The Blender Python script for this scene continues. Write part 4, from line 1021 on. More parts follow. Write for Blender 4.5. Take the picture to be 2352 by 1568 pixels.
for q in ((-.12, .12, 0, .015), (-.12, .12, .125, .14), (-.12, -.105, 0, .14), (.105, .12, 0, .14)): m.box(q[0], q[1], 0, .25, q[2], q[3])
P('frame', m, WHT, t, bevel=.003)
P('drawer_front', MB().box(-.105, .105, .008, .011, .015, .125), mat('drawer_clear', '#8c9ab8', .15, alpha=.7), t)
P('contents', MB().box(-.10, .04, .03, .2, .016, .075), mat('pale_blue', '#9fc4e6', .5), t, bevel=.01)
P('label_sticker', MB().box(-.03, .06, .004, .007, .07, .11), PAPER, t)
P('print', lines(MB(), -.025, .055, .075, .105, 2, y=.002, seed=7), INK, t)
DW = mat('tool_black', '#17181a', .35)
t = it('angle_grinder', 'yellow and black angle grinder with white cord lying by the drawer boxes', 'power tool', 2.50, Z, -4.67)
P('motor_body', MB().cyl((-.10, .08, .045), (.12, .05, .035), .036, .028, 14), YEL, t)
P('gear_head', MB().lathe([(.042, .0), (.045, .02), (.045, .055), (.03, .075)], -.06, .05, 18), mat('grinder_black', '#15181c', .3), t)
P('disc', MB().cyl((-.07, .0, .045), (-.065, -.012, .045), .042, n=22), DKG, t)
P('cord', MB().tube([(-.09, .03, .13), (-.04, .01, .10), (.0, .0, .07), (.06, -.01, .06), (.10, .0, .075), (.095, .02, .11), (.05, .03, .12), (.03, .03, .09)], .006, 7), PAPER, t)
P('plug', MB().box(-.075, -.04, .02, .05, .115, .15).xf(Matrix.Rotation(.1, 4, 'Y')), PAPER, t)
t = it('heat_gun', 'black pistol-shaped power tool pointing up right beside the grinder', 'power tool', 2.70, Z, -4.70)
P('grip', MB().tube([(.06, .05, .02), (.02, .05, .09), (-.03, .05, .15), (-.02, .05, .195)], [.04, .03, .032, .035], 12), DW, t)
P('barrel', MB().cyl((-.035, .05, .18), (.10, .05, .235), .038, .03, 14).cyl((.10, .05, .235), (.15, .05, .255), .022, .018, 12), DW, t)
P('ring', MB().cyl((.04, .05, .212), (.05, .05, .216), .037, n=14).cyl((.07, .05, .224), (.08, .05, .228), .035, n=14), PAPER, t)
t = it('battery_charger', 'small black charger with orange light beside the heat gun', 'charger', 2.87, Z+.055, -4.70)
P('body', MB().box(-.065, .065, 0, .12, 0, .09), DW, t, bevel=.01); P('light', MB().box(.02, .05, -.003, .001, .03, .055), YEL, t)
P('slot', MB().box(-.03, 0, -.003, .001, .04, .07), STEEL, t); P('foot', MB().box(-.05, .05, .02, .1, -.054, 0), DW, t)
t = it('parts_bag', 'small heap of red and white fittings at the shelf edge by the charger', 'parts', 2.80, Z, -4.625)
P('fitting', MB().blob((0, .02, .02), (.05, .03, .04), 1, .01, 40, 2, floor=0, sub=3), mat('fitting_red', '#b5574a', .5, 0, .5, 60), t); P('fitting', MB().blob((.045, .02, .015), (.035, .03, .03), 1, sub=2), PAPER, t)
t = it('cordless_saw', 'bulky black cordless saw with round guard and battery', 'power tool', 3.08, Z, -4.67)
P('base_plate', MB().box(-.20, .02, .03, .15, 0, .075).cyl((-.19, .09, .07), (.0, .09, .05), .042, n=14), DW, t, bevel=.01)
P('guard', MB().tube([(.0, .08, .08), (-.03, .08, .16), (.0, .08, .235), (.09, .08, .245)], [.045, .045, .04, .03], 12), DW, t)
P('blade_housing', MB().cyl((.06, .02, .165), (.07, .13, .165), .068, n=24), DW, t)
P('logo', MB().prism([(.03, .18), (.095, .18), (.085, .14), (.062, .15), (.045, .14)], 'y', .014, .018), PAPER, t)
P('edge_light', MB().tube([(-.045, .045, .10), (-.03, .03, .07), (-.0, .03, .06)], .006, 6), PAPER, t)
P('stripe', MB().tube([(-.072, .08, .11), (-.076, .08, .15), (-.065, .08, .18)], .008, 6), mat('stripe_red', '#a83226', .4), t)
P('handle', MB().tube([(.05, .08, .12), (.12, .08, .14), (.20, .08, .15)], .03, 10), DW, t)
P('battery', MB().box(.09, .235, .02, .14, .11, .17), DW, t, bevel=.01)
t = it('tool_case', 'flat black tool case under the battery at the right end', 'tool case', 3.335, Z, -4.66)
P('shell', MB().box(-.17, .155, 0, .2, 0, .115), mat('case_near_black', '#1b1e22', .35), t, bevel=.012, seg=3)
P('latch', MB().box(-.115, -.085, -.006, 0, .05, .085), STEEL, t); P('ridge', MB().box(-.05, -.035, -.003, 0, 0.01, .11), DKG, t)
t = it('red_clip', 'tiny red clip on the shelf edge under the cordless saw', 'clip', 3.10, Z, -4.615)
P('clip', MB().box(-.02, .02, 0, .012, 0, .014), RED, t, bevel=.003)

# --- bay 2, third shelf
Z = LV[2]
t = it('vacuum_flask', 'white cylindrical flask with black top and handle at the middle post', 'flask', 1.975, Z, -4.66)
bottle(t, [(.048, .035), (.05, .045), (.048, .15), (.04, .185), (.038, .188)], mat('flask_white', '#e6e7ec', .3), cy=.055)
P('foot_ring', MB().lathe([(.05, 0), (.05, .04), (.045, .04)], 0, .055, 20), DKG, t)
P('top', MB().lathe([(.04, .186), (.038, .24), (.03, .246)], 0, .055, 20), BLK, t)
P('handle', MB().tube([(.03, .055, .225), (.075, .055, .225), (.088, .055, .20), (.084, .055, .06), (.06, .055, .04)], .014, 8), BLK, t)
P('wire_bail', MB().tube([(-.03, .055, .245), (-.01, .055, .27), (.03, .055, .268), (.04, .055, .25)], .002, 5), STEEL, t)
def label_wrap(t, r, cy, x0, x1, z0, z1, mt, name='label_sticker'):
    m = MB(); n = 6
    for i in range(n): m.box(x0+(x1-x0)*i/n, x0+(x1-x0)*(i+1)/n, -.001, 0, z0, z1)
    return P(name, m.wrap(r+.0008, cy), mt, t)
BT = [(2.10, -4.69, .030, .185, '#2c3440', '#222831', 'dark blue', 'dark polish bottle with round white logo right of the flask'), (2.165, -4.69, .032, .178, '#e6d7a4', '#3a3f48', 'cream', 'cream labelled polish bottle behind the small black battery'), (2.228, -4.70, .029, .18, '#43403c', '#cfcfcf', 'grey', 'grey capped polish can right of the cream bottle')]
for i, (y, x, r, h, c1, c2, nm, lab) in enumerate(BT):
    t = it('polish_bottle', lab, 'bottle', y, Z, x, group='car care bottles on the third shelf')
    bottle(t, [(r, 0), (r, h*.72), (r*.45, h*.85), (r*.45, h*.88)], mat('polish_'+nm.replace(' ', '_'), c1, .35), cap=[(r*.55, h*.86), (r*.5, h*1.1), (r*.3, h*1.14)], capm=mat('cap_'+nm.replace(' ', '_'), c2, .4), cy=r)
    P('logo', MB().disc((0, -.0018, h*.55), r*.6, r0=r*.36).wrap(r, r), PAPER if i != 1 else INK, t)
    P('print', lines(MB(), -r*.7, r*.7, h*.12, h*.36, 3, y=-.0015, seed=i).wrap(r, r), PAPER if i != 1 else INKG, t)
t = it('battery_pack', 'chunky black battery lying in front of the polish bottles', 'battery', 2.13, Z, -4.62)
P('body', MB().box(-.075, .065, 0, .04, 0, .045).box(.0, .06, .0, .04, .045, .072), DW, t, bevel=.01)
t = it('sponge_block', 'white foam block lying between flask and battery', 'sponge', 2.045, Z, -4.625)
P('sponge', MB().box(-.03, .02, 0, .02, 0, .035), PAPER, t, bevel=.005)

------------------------

#### [Work to be completed]
Search the data for the string "parts" and copy each line where it appears.

#### [Completed exercise]
The Blender Python script for this scene continues. Write part 4, from line 1021 on. More parts follow. Write for Blender 4.5. Take the picture to be 2352 by 1568 pixels.
t = it('parts_bag', 'small heap of red and white fittings at the shelf edge by the charger', 'parts', 2.80, Z, -4.625)